01 mai, 2006

Si t'aimes pas ma soupe, ne l'avales pas

aurait le droit de me rétorquer Thomas Bouvatier à propos de son dernier "roman", La pigmentation du caméléon, sauf que j'ai la fâcheuse habitude de finir ce que je commence, question de politesse. Ceux qui se délectent sur de l'Alexandre Jardin seront ravis de découvrir son fils spirituel. Ils charrient chez Plon quand la quatrième de couverture aguiche d'un appétissant "comédie fantasque et jubilatoire sur le thème de la douloureuse métamorphose amoureuse" alors qu'il ne s'agit que d'une histoire débile de jeunes parisiens friqués obnubilés à ranger leur quéquette et zézette dans un conte de fée amoureux gnangnan.
Pour moi, la littérature c'est plutôt ça.
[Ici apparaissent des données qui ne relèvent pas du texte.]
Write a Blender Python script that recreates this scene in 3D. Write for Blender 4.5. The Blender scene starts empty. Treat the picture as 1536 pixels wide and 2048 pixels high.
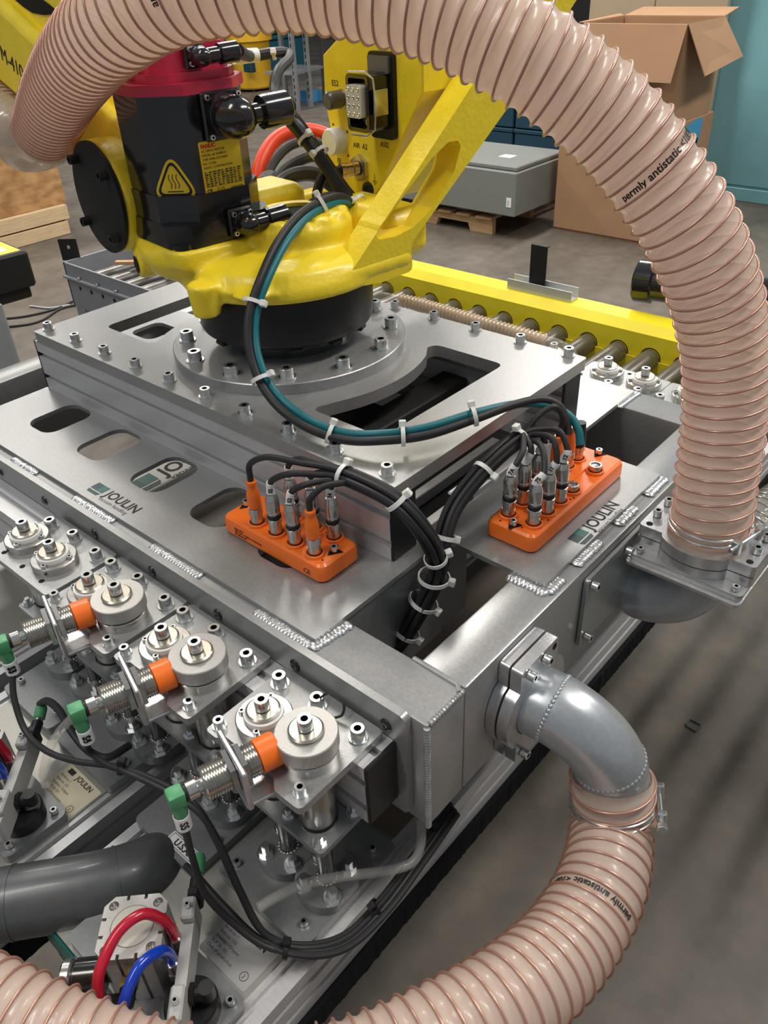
import bpy, bmesh, math, random
from mathutils import Vector as V, Matrix as M, Euler
random.seed(7)
S = bpy.context.scene
COL = S.collection
PI = math.pi

# ------------------------------------------------------------------ camera
CAM = V((0, 0, 1.5))
FPX = 1600.0
cam_d = bpy.data.cameras.new('camera')
cam_d.sensor_fit = 'VERTICAL'; cam_d.sensor_height = 24.0
cam_d.lens = FPX / 2048 * 24.0
cam_d.clip_start = 0.02; cam_d.clip_end = 100
cam = bpy.data.objects.new('camera', cam_d); COL.objects.link(cam)
cam.location = CAM
cam.rotation_euler = Euler((math.radians(55.0906), math.radians(2.2923), math.radians(40.8685)), 'XYZ')
S.camera = cam
CR = cam.rotation_euler.to_matrix()

# ------------------------------------------------------------------ world, light, exposure
S.view_settings.view_transform = 'Standard'
S.view_settings.look = 'None'
S.view_settings.gamma = 1.0
S.view_settings.use_curve_mapping = False
S.view_settings.exposure = 0.24
wd = bpy.data.worlds.new('hall'); S.world = wd; wd.use_nodes = True
wd.node_tree.nodes['Background'].inputs[0].default_value = (0.86, 0.93, 1.0, 1)
wd.node_tree.nodes['Background'].inputs[1].default_value = 0.24

def area(name, loc, size, power, rot=(0, 0, 0), col=(1, 0.945, 0.87)):
    l = bpy.data.lights.new(name, 'AREA'); l.shape = 'RECTANGLE'
    l.size, l.size_y = size; l.energy = power; l.color = col
    o = bpy.data.objects.new(name, l); COL.objects.link(o)
    o.location = loc; o.rotation_euler = rot
    return o
# rows of high-bay strip lamps under the hall roof
for i, (lx, ly, pw) in enumerate([(-3.4, 2.6, 150), (-3.4, 6.6, 130), (1.0, 2.4, 110), (1.0, 6.6, 130), (-7.8, 2.6, 130), (-7.8, 6.6, 130), (-1.2, -1.6, 60)]):
    area('high_bay_lamp', (lx, ly, 4.6), (0.5, 2.6), pw)

# ------------------------------------------------------------------ pixel rays (photo frame 1536 x 2048) cut with real planes
def ray(px, py):
    return CR @ V((px - 768, -(py - 1024), -FPX))
def at(px, py, **k):
    d = ray(px, py)
    if 'd' in k: return CAM + d * (k['d'] / FPX)
    (ax, v), = k.items()
    i = 'xyz'.index(ax)
    return CAM + d * ((v - CAM[i]) / d[i])

# ------------------------------------------------------------------ materials
MATS = {}
def mat(name, col, rough=0.5, metal=0.0, noise=0.0, nscale=20.0, bump=0.0, bscale=80.0, coat=0.0, spec=0.5,
        emit=0.0, trans=0.0, alpha=1.0, stretch=None, rnoise=0.0, col2=None, sss=0.0):
    m = bpy.data.materials.new(name); m.use_nodes = True
    nt = m.node_tree; b = nt.nodes['Principled BSDF']
    I = b.inputs
    I['Base Color'].default_value = (*col, 1); I['Roughness'].default_value = rough
    I['Metallic'].default_value = metal; I['Specular IOR Level'].default_value = spec
    I['Coat Weight'].default_value = coat; I['Coat Roughness'].default_value = 0.08
    I['Transmission Weight'].default_value = trans; I['Alpha'].default_value = alpha
    if sss: I['Subsurface Weight'].default_value = sss; I['Subsurface Radius'].default_value = (.01, .006, .004)
    if emit: I['Emission Color'].default_value = (*col, 1); I['Emission Strength'].default_value = emit
    tc = nt.nodes.new('ShaderNodeTexCoord')
    src = tc.outputs['Object']
    if stretch:
        mp = nt.nodes.new('ShaderNodeMapping'); mp.inputs['Scale'].default_value = stretch
        nt.links.new(src, mp.inputs[0]); src = mp.outputs[0]
    if noise or col2 or rnoise:
        n = nt.nodes.new('ShaderNodeTexNoise'); n.inputs['Scale'].default_value = nscale
        n.inputs['Detail'].default_value = 5
        nt.links.new(src, n.inputs['Vector'])
        if noise or col2:
            r = nt.nodes.new('ShaderNodeValToRGB')
            c2 = col2 if col2 else tuple(min(1, c * (1 + noise)) for c in col)
            c1 = col if col2 else tuple(c * (1 - noise) for c in col)
            r.color_ramp.elements[0].position = 0.35; r.color_ramp.elements[1].position = 0.65
            r.color_ramp.elements[0].color = (*c1, 1); r.color_ramp.elements[1].color = (*c2, 1)
            nt.links.new(n.outputs['Fac'], r.inputs[0]); nt.links.new(r.outputs[0], I['Base Color'])
        if rnoise:
            mr = nt.nodes.new('ShaderNodeMapRange')
            mr.inputs[3].default_value = max(0.03, rough - rnoise); mr.inputs[4].default_value = rough + rnoise
            nt.links.new(n.outputs['Fac'], mr.inputs[0]); nt.links.new(mr.outputs[0], I['Roughness'])
    if bump:
        n2 = nt.nodes.new('ShaderNodeTexNoise'); n2.inputs['Scale'].default_value = bscale
        n2.inputs['Detail'].default_value = 3
        nt.links.new(src, n2.inputs['Vector'])
        bp = nt.nodes.new('ShaderNodeBump'); bp.inputs['Strength'].default_value = bump
        bp.inputs['Distance'].default_value = 0.002
        nt.links.new(n2.outputs['Fac'], bp.inputs['Height']); nt.links.new(bp.outputs[0], I['Normal'])
    MATS[name] = m
    return m
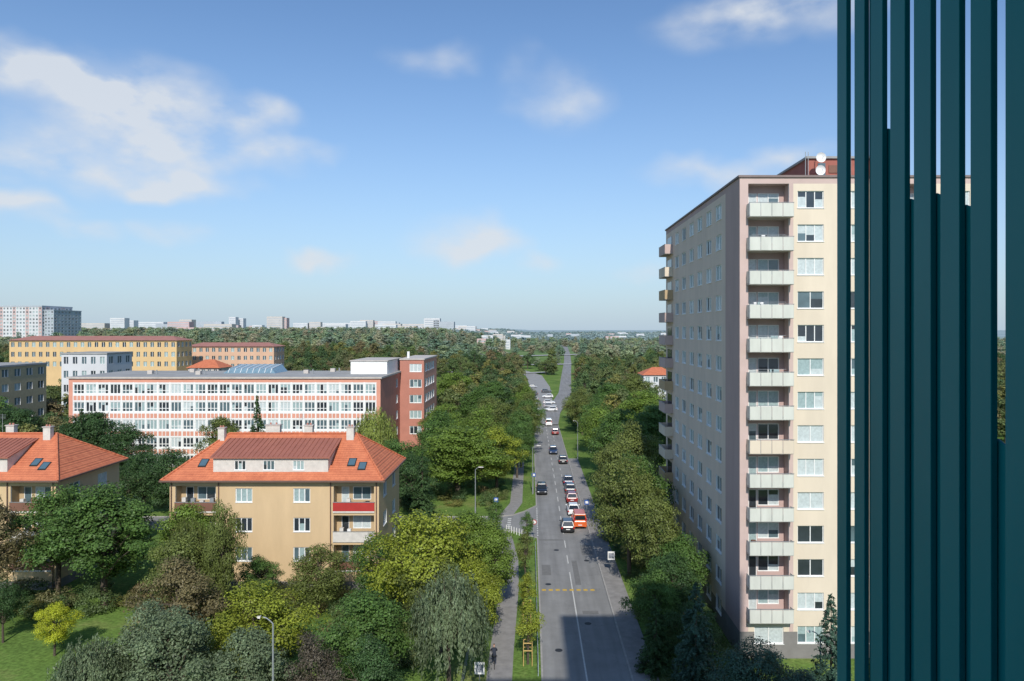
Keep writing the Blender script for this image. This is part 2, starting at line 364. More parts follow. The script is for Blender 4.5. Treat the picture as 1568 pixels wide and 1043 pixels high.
    for x in (24.9,25.15,29,31.5): r.cyl((x,65,ZT+.18),(x,65,43.1),.03,.03,6,STEEL)
    r.box(27.4,29.2,65.93,66,41.4,42.1,BROWN)
    r.obj('roof',root)
    d=MB()
    for x,z in((26.15,42.5),(26.1,41.35)):
        n=20; prev=None
        for k,(rr,dy) in enumerate(((.02,.12),(.2,.1),(.35,.04),(.45,-.03))):
            ring=[Vector((x+rr*math.cos(t*2*math.pi/n),64.6+dy,z+rr*math.sin(t*2*math.pi/n))) for t in range(n)]
            if prev:
                for t in range(n): d.quad([prev[t],prev[(t+1)%n],ring[(t+1)%n],ring[t]],WHITE)
            prev=ring
        d.cyl((x,64.5,z-.4),(x,64.1,z),.015,.015,5,STEEL); d.cyl((x,64.75,z),(x,65.9,z),.04,.04,6,STEEL)
    d.obj('satellite_dishes',root,smooth=True)
tower()
# ------------------------------------------------------------ villas with tiled hip roofs
def villa(dx,red,seed):
    random.seed(seed)
    root=empty('yellow_apartment_house',(dx,0,0))
    X0,X1,Y0,Y1,Z=-37.4,-15.7,74.5,86.0,11.4
    w=MB();wn=MB();bl=MB();r=MB()
    F=FRONT(Y0)
    zs=tuple((a+1.85,b+1.85) for a,b in ((1.15,2.6),(4.2,5.65),(7.25,8.7)))
    ops=[]
    for xc in(-29.7,-23.7):
        for a,b in zs: ops.append((xc-.87,xc+.87,a,b))
    log=[]
    for a,b in((-36.8,-32.6),(-20.4,-16.2)):
        for z0,_ in zs: log.append((a,b,z0-.95,z0+1.7))
    wallface(w,F,X0,X1,0,Z,ops+log,lambda u,z:GREYPL if z<.9 else OCHRE,.15,WHITE,zbr=(.9,))
    for o in ops: window(wn,F,*o,.15,3,fw=.08)
    for a,b,c,d in log:
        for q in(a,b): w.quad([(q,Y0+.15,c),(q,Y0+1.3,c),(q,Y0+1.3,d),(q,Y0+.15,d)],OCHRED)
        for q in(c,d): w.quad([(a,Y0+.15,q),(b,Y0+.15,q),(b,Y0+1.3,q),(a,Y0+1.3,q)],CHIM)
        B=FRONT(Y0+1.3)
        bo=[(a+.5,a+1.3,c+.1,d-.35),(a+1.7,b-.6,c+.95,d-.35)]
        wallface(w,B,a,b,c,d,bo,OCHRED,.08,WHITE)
        for o in bo: window(wn,B,*o,.08,2 if o[1]-o[0]>1 else 1,sill=False)
        rm={'t':REDR if a>-30 else BROWN,'m':CHIM,'b':BROWN if a>-30 else CHIM}['t' if c>7 else ('m' if c>4 else 'b')]
        if not red: rm=random.choice([BROWN,CHIM,BROWN])
        bl.box(a-.05,b+.05,Y0-.12,Y0-.06,c+.05,c+.95,rm)
        bl.box(a-.08,b+.08,Y0-.14,Y0-.04,c+.95,c+1.0,STEEL)
        bl.box(a-.05,b+.05,Y0-.12,Y0-.003,c-.12,c+.047,CHIM)
        for k in range(5): xx=random.uniform(a+.2,b-.6); bl.box(xx,xx+.4,Y0+.2,Y0+.6,c+.01,c+random.uniform(.6,1.4),random.choice([WHITE,DARK,BROWN,STEEL,CHIM]))
    S=RIGHT(X1); so=[]
    for yc in(77.6,82.6):
        for a,b in zs: so.append((yc-.85,yc+.85,a,b))
    wallface(w,S,Y0,Y1,0,Z,so,lambda u,z:GREYPL if z<.9 else OCHRE,.15,WHITE,zbr=(.9,))
    for o in so: window(wn,S,*o,.15,2)
    w.quad([(X0,Y0,0),(X0,Y1,0),(X0,Y1,Z),(X0,Y0,Z)],OCHRE); w.quad([(X0,Y1,0),(X1,Y1,0),(X1,Y1,Z),(X0,Y1,Z)],OCHRE)
    e0,e1,f0,f1=-38.05,-15.05,73.85,86.65; rl,rr,ry,rz=-33.6,-19.4,80.25,15.4; ez=11.45
    A,B_,C,D=(e0,f0,ez),(e1,f0,ez),(e1,f1,ez),(e0,f1,ez); P,Q=(rl,ry,rz),(rr,ry,rz)
    r.quad([A,B_,Q,P],TILE); r.quad([B_,C,Q],TILE); r.quad([C,D,P,Q],TILE); r.quad([D,A,P],TILE)
    r.quad([(e0,f0,ez-.01),(e0,f1,ez-.01),(e1,f1,ez-.01),(e1,f0,ez-.01)],CHIM)
    for a,b in((A,P),(D,P),(B_,Q),(C,Q),(P,Q)):
        r.cyl((a[0],a[1],a[2]+.04),(b[0],b[1],b[2]+.04),.11,.11,8,TILE)
    GUT=plain('gutter',(.16,.10,.08),.5,.1)
    r.box(e0-.1,e1+.1,f0-.12,f0-.003,ez-.12,ez+.05,GUT); r.box(e1+.003,e1+.12,f0,f1,ez-.12,ez+.05,GUT); r.box(e0-.12,e0-.003,f0,f1,ez-.12,ez+.05,GUT)
    for xx in(-37.2,-32.3,-20.7,-15.95): r.cyl((xx,Y0-.1,0),(xx,Y0-.1,ez-.1),.055,.055,8,GUT)
    dx0,dx1,dy,dz=-33.1,-21.1,75.0,13.6
    dops=[(xc-.6,xc+.6,12.35,13.35) for xc in(-30.3,-27.3,-24.2)]
    wallface(w,FRONT(dy),dx0,dx1,12.1,dz,dops,CHIM,.1,WHITE)
    for o in dops: window(wn,FRONT(dy),*o,.1,3)
    for q in(dx0,dx1): w.quad([(q,dy,12.1),(q,79.3,14.85),(q,dy,dz)],CHIM)
    RB=plain('dormer_metal_roof',(.34,.13,.09),.5,.1,.7)
    r.hexa([(dx0-.25,dy-.3,dz),(dx1+.25,dy-.3,dz),(dx1+.25,79.5,14.93),(dx0-.25,79.5,14.93),(dx0-.25,dy-.3,dz+.12),(dx1+.25,dy-.3,dz+.12),(dx1+.25,79.5,15.03),(dx0-.25,79.5,15.03)],RB)
    for k in range(24): xx=dx0+k*.52; r.hexa([(xx,dy-.28,dz+.12),(xx+.03,dy-.28,dz+.12),(xx+.03,79.4,15.03),(xx,79.4,15.03),(xx,dy-.28,dz+.17),(xx+.03,dy-.28,dz+.17),(xx+.03,79.4,15.08),(xx,79.4,15.08)],RB)
    SK=plain('roof_window_glass',(.08,.14,.18),.05,.1,spec=.9)
    def zr(y): return ez+(rz-ez)*(y-f0)/(ry-f0)
    for xc,y0 in((-34.6,75.6),(-18.9,75.7),(-17.7,75.2)):
        y1=y0+1.0; r.hexa([(xc-.42,y0,zr(y0)),(xc+.42,y0,zr(y0)),(xc+.42,y1,zr(y1)),(xc-.42,y1,zr(y1)),(xc-.42,y0,zr(y0)+.1),(xc+.42,y0,zr(y0)+.1),(xc+.42,y1,zr(y1)+.1),(xc-.42,y1,zr(y1)+.1)],DARK)
        r.quad([(xc-.34,y0+.08,zr(y0+.08)+.105),(xc+.34,y0+.08,zr(y0+.08)+.105),(xc+.34,y1-.08,zr(y1-.08)+.105),(xc-.34,y1-.08,zr(y1-.08)+.105)],SK)
    for xc,cw,y,h in((-34.1,.35,79.5,16.1),(-28.9,.8,80.9,16.25),(-24.9,.45,80.9,16.2),(-19.9,.4,79.6,16.2)):
        r.box(xc-cw,xc+cw,y-.3,y+.3,14,h,CHIM); r.box(xc-cw-.08,xc+cw+.08,y-.38,y+.38,h+.002,h+.1,SLAB)
        for k in (-.4,.4): r.cyl((xc+k*cw,y,h+.1),(xc+k*cw,y,h+.3),.1,.1,8,REDB)
    w.obj('walls',root);wn.obj('windows',root);bl.obj('balconies',root);r.obj('roof',root)
    a=MB(); a.cyl((-25.5,80.3,15.4),(-25.5,80.3,17.6),.025,.02,5,STEEL)
    for k in range(4): a.cyl((-25.9,80.3,17.5-.15*k),(-25.1,80.3,17.5-.15*k),.012,.012,4,STEEL)
    a.obj('aerial',root)
villa(0,True,3); villa(-33.5,False,5)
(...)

Je vous livre, ici, l'analyse fantastique et jubilatoire de la douloureuse dégustation de la fraise, expérimentée par un de mes critiques culinaires préférés, Jean-Pierre Géné, poète, dramaturge, romancier tout à la fois : "(...) Elle se présente généralement énorme, en habit rouge à col blanc, avec le pédoncule frisé pour faire frais. J'en ai pesé jusqu'à 42g l'unité. Des monstres précoces, taillés pour réussir dans la vie, résistants au transport et toujours propres en devanture. Pour comprendre la camarosa, il faut l'éplucher. Quand on lui coupe sa tête blanche qui a oublié de mûrir, le couteau fait le même bruit que s'il entrait dans une granny smith. Du solide, qui peut tomber sur le carrelage sans prendre un "cognon". A l'intérieur, la camarosa est rose et creuse. Plus elle est grosse du dehors, plus elle est vide du dedans. C'est la marque du génie californien : faire gros et creux à la fois. Cette fraise n'est rouge qu'en surface, arborant un crépi rubicond sur une chair filandreuse et rosâtre, fauchée en pleine jeunesse. Cela reste entre-nous, mais la camarosa est poilue. Lorsqu'elle attérit sur l'évier, mal rasée après un long parcours, on caresse une barbe de 3 jours. C'est la médiocrité faite fraise. (...)"
Quel talent, il "baffe" le Ponge que je honnis depuis mes années collège ainsi que le Bouvatier sus-cité.